What is the limit of a sequence defined recursively as $x_1=2$, $x_{n+1}=1/(3-x_n)$ with $n \in \mathbb{N}$, and how do I prove it exists?

Question

This is an exercise I've found online.

Find the limit of a sequence defined recursively as $x_1=2$, $x_{n+1}=\dfrac{1}{3-x_n}$ with $n\in \mathbb{N}$. Show that the limit exists before attempting to find it.

So far, I have shown that $\{x_{n}\}$ is bounded below by $0$ and above by $2$ since $\frac{1}{3-x_n}>0$ and $\frac{1}{3-x_n}\le 2$ for all $n$.

I'm stuck here because I'm not sure what to show next, and I don't know precisely how to show the limit exists.

Answer 1

At first, you can show that $x_1>x_2$ easily.

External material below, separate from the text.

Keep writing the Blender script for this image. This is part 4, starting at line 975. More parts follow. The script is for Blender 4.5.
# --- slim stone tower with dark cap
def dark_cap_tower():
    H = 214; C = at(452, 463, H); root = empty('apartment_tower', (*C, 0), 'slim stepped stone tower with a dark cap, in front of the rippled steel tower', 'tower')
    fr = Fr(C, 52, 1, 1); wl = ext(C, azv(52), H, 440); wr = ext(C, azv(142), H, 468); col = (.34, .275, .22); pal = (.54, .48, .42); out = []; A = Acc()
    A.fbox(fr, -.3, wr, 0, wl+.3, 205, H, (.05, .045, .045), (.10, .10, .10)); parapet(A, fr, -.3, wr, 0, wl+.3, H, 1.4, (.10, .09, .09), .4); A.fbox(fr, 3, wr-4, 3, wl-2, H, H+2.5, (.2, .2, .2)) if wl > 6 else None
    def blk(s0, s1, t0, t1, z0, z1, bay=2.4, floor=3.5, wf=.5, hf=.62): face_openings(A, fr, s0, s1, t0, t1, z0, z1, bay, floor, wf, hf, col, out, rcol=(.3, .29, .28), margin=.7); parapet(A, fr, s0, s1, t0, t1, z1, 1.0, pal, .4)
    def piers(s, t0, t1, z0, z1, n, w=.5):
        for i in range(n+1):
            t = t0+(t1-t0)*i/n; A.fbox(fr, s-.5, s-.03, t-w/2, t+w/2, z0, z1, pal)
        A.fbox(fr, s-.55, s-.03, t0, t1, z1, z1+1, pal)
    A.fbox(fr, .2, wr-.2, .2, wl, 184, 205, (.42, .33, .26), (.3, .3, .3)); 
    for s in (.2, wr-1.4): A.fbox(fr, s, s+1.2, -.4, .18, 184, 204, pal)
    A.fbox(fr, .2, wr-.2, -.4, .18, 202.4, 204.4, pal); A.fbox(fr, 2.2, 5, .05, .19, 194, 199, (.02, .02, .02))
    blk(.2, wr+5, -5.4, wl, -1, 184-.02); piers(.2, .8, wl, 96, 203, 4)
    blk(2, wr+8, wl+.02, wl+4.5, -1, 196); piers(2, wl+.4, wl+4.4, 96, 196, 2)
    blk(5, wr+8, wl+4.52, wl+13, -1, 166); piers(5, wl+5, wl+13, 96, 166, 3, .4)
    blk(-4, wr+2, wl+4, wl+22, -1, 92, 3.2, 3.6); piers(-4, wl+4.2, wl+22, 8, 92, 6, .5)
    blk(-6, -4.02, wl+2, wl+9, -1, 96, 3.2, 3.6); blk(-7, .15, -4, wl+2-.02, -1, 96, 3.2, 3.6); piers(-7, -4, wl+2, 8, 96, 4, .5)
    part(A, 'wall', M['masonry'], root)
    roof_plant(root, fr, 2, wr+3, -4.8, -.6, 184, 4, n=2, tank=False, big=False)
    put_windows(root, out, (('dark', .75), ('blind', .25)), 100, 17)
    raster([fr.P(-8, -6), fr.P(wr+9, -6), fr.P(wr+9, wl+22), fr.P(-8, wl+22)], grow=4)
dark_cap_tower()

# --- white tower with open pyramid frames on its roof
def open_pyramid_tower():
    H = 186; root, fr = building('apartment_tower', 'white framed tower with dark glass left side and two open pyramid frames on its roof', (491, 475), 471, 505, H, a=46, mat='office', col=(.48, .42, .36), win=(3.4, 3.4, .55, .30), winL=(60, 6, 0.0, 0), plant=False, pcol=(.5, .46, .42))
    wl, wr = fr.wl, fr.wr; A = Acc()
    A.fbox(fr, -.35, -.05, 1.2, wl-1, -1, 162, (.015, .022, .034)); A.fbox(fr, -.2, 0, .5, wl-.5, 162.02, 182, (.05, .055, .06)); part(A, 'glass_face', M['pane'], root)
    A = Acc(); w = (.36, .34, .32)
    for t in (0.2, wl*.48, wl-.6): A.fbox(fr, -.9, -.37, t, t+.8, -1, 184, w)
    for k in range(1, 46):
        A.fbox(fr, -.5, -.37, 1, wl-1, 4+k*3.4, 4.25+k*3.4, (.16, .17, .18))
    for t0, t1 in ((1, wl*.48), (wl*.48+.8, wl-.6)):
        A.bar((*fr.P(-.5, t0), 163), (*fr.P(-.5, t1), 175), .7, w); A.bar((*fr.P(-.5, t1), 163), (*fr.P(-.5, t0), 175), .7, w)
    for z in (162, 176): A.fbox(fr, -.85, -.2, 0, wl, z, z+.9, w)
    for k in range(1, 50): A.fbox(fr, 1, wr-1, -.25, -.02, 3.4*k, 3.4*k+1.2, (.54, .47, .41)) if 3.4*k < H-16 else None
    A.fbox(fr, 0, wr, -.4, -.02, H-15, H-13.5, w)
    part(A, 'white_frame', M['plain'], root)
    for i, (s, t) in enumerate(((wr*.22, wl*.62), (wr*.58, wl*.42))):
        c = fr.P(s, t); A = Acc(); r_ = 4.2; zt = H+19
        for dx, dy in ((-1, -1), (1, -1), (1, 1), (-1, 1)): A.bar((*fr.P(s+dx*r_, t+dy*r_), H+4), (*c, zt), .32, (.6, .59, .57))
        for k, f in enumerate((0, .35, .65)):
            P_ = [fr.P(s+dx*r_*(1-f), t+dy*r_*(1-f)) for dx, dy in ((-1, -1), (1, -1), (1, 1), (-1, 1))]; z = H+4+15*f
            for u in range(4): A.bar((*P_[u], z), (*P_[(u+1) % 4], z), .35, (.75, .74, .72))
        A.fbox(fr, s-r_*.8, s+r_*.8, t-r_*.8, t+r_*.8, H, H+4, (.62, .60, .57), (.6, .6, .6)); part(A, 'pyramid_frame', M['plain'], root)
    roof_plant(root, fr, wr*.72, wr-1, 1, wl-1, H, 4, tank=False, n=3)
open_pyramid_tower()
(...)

If $x_{n-1}>a_n$ holds (and $0\le x_n \le 2$ for all $n$), we get $$\begin{align} x_{n-1}>x_n & \Longrightarrow & -x_{n-1}<-x_n \\ & \Longrightarrow & 3-x_{n-1}<3-x_n \\ & \Longrightarrow & \frac{1}{3-x_{n-1}}>\frac{1}{3-x_n} \\ & \Longrightarrow & x_n > x_{n+1}\\ \end{align}$$

so $x_n>x_{n+1}$. So this sequence convergent, by monotone convergence theorem.

Answer 2

For limit solve the equation $$l=\frac{1}{3-l} \implies l^2-3l+1=0$$ You get $l=\frac{3+\sqrt 5}{2},\frac{3-\sqrt 5}{2}$. Your limit will be $\frac{3-\sqrt 5}{2}$ since $\frac{3 +\sqrt 5}{2} >2$.

Answer 3

If a limit $L$ exists, it must satisfy $$x_{n+1} = \frac{1}{3-x_n} \Rightarrow L = \frac{1}{3-L} \Rightarrow L^2-3L+1=0$$

So that candidates for the limit are $\frac{3\pm \sqrt{5}}{2}$. Since you've proven the series is bounded above by 2, only one of these is possible.